There's a perception that doing the 1910s one-step is always a matter of stepping precisely once per beat, no more and no less. As can be seen in the half fade-away, which leaves one foot in the air for a beat, that isn't always strictly true. And while that sort of pause is unusual, the one-step also incorporates skipping steps of various kinds in moves like the polka skip and pony step, as described by the leading dancers of the era, Vernon and Irene Castle, and other dancing masters in dance manuals published in 1914.
The Polka Skip
The polka skip is recommended by the Castles in their manual, Modern Dancing, (New York, 1914) as "a little step which is quite new, very effective, and very easy." It's not actually all that new; the polka is more than a half-century old at that point, and the similar two-step was all the rage a decade earlier. But perhaps putting it into the one-step was an innovation in 1914.

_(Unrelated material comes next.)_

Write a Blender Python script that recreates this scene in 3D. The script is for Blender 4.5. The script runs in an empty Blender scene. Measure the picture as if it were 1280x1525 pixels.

The principle of the polka skip is quite easy: while walking along in the one-step (1-2-3-4), backing the lady, the gentleman gives the lady a "slight lift" on the upbeat and with his left foot initiates a pair of polka steps (step-close-step, step-close-step; 1&2-3&4) before continuing on with walking steps. The lead for the move is the combination of the slight lift on the upbeat and a certain amount of diagonal angling on the polka steps. The Castles describe it as "to one side" and the other, but that does not mean a 90-degree angle to line of dance. The dancers should keep moving along the line of dance in a zigzag pattern, angling toward the the leading foot of each polka step. Make sure it is a true polka step rather than a quick three-step shuffle; as the illustration at left is captioned, "You must really skip and not walk this step."
A variation incorporating exactly the walk-polka skip-walk sequence described by the Castles, though using "two-step" rather than "polka step" to described the step-close-step movements, was described in an earlier post.
The Pony Step
The pony step was described by the Castles in a short brochure entitled Three Modern Dances which was published by The Stewart Dry Goods Company's "Victrola Section" in Louisville, Kentucky, in 1914 and is described as simply backing the lady while "hopping slightly" on each step: step-hop-step-hop..., counted 1&2&... This travels briskly along the line of dance. The lead is simply to begin hopping after each step. The lady will miss the first hop but should pick up the pattern with the second one.
The idea of using step-hops in the one-step was picked up by other dancing masters. Albert Newman, in Dances of to-day, (Philadelphia, 1914) describes the same move as a "slight hop...without raising the foot from the floor...The hop is much condensed and the movement continued with much rapidity." Newman calls this move the Fish Walk and does not much approve of it:
It is not particularly graceful, but it is being performed by many who have the reputation of being quite expert dancers.
One objection to it is that it is most fatiguing when long continued.
Newman was significantly older than the Castles and so old-fashioned that his manual is illustrated with pictures of men in knee breeches. Interestingly, however, he notes in passing that this "little skip step" can also be performed while turning to the right. I believe that this refers to traveling turns, which would make it a gentle version of the turning step-hops used in the second part of the nineteenth-century schottische. It's possible it refers to the turn in place, making it a sort of rocking step-hop back and forth from one foot to the other, keeping the right foot forward while using the left foot to propel the dancers in a clockwise turn on the spot.
A final mention of a skipping step in the one-step comes in F. Leslie Clendenen's compilation manual, Dance Mad (St. Louis, 1914), where a description of a Castle Walk (a fast one-step where the dancers maintain a very straight posture and dance up on the ball of the foot) by I. C. Sampson includes the instruction to:
"Skip" eight steps, moving forward in a straight line.
The skip is a hop-step and 1, hop-step and 2, etc.
This version of skipping starts with a hop on the upbeat, rather like the "slight lift" that initiates the polka skip, but in practice, in a series of steps, it becomes indistinguishable from the step-hop version. Whether one starts with an upbeat hop or not does not strike me as terribly significant. Thought it may provide a slightly better lead for the lady, it also means the lead must be clear about following it with either step-hops or polka skips, since the upbeat hop alone could initiate either move.